How Amy Coppens Became a Nationally Ranked Ironman Triathlete

Inspired by her brother’s memory, this triathlete has her sights set on the world stage.

Photography by Jared Sych

Amy Coppens desperately wanted to eat something. She was 100 kilometres into the mountainous bike course of the Whistler Ironman, having swum four kilometres across chilly Alta Lake to start the day. The heavy clouds of morning made good on their threat of rain. The roads, her bike, herself – everything was soaked and cold. Coppens tried to open one of the sports gels attached to her bike, but her hands shivered too much to risk riding one-handed.
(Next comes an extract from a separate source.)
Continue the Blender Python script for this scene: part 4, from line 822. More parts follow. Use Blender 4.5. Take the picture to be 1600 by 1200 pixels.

Every few minutes, she looked down at the bracelet on her right wrist with its picture of her smiling brother, Rhys, and repeated to herself: “I got this.”

Thirteen hours and 10 minutes after she started last summer’s infamously cold Whistler Ironman, Coppens crossed the finish, smiling and high-fiving the crowd. “It always seems impossible until it’s done,” she says.

Coppens, 31, was the 12th-ranked Ironman triathlete in Canada in 2015 for her age group – an impressive showing for a woman who had only completed her first triathlon three years earlier to keep a promise she’d made to honour her little brother.

Born and raised in Edmonton, Coppens and her three siblings grew up close. Her bond was thickest with Rhys, seven years her junior. “My sister used to call him my shadow,” she says. “We always had a special connection, especially when it came to sports.”

After high school, Coppens went to The King’s University in Edmonton to play soccer. After a knee injury kept her off the field, she moved on to the University of Victoria. Rhys stayed in Edmonton, becoming one of the stars of the University of Alberta Golden Bears football team.

In March 2010, Rhys died on a weekend ski trip, turning his sister’s world upside down. “I was so shocked and raw. I needed to come home,” Coppens says.

On the drive back to Alberta, she made a pact with a friend to remember her brother through what he loved best – sport. Coppens, who’d never even ridden a road bike, decided to honour Rhys by completing an Ironman triathlon, considered one of the toughest challenges in athletics.

At her first attempt at a triathlon, a half-Ironman in 2012, Coppens walked away from the start. “I mentally broke down and panicked,” she says. Two months later, she signed up for another triathlon. This time, she knew she’d at least finish when she received her race number, 25, the number both her brothers wore as high-school football players. Her kit also included the now-ubiquitous bracelet – a black band attached to a small picture of her brother – which she has worn over nine half-Ironmans and two full Ironmans, including one world championship.

This year, Coppens has set her sights on the long-course triathlon. She’s reluctant to say it aloud, but Coppens admits her goal is to compete in the Olympics one day. “That’s my big, hairy, audacious goal,” she says.

To get there, Coppens has adopted a gruelling schedule, training up to 15 hours a week, all while working as a key leader for Lululemon and a personal trainer at The Commune Training Co. in Calgary and taking part-time course work through Athabasca University to complete her after-degree in education. Most days, she does some combination of swimming, running and biking, with two days of strength work a week. Her rest days are about “active rest,” with a short bike ride or a yoga class.

Coppens says her focus now is on building power and strength to improve her time. Under the guidance of her trainer, Sean Guevremont (owner of The Commune), she is targeting her muscles’ ability to “fire” – exhausting a large muscle group to force her body to rely on muscles she neglects. A typical workout might include six rounds of weighted front squats, followed by squat jumps. “My victory is when my legs don’t seize,” she says.

On the nutrition side, Coppens doesn’t count calories. Triathlon, she says, is about trying to consume enough food to fuel five-hour workouts. “There’s always a point in any race, or during long training rides, where all I can think about is what I’m going to eat after,” she says. (Her mom hands her a ginger ale and a bag of plain potato chips at the finish line of her races, which is usually followed by a burger and beer.)

Coppens has three big races planned this summer and hopes to qualify for the 2017 long-course world championships in Penticton. This fall, she’ll return to her studies full-time at the University of Calgary to finish her degree – undeniably ambitious, but certainly not impossible goals.

“One thing I’ve learned from Ironman is the concept of ‘You got this,'” Coppens says. “If this is what you want to do, you got this. And there’s nothing like crossing a finish line.”